767 Fifth Avenue
New York, NY 10153-0119
+1 212 310 8000 tel
+1 212 310 8007 fax
December 15, 2017
Iron Mountain Incorporated
One Federal Street
Boston, Massachusetts 02110
Ladies and Gentlemen:
We have acted as counsel to Iron Mountain Incorporated, a Delaware corporation (the “Company”), in connection with the issuance and sale by the Company of 14,500,000 shares of common stock (the “Shares”), par value $0.01 per share, of the Company.

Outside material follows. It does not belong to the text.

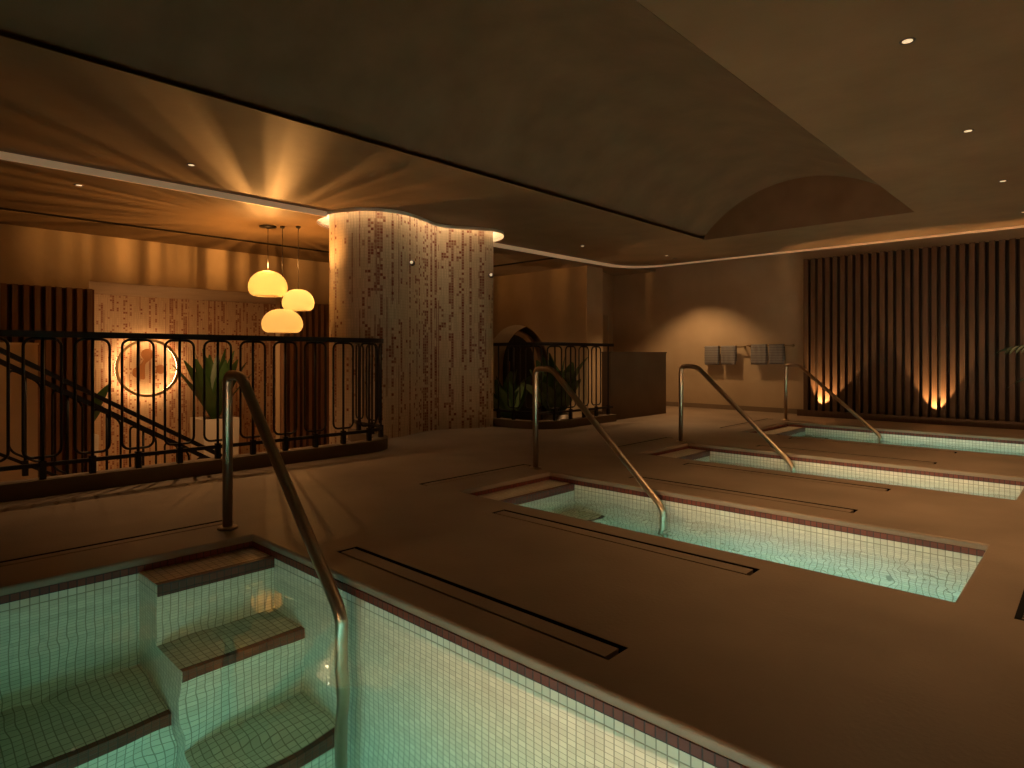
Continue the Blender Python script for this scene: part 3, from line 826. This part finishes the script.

In so acting, we have examined originals or copies (certified or otherwise identified to our satisfaction) of (i) the Company’s Certificate of Incorporation, as corrected by a Certificate of Correction; (ii) the Company’s Bylaws; (iii) the Company’s Registration Statement on Form S-3 (File No. 333-209827) (the “Registration Statement”), under the Securities Act of 1933, as amended (the “Securities Act”); (iv) the prospectus, dated February 29, 2016, contained within the Registration Statement; (v) the preliminary prospectus supplement related to the Shares, dated December 11, 2017; (vi) the prospectus supplement related to the Shares, dated December 12, 2017; (vii) the form of Common Stock Certificate of the Company; (viii) the Underwriting Agreement related to the Shares, dated December 12, 2017, between the Company and J.P. Morgan Securities LLC, Merrill Lynch, Pierce, Fenner & Smith Incorporated, Wells Fargo Securities, LLC, Barclays Capital Inc. and Evercore Group LLC, as representatives of the several underwriters named in Schedule I thereto; and (ix) such corporate records, agreements, documents and other instruments, and such certificates or comparable documents of public officials and of officers and representatives of the Company, and have made such inquiries of such officers and representatives, as we have deemed relevant and necessary as a basis for the opinions hereinafter set forth.
In such examination, we have assumed the genuineness of all signatures, the legal capacity of all natural persons, the authenticity of all documents submitted to us as originals, the conformity to original documents of all documents submitted to us as certified, conformed or photostatic copies and the authenticity of the originals of such latter documents. As to all questions of fact material to this opinion that have not been independently established, we have relied upon certificates or comparable documents of officers and representatives of the Company.
Based on the foregoing and subject to the qualifications stated herein, we are of the opinion that the Shares are validly issued, fully paid and non-assessable.
December 15, 2017
The opinions expressed herein are limited to the corporate laws of the State of Delaware, and we express no opinion as to the effect on the matters covered by this letter of the laws of any other jurisdiction.
We hereby consent to the filing of this letter as an exhibit to the Registration Statement and to the reference to our firm under the caption “Legal Matters” in the prospectus which is a part of the Registration Statement. In giving such consent we do not hereby admit that we are in the category of persons whose consent is required under Section 7 of the Securities Act or the rules and regulations of the Securities and Exchange Commission.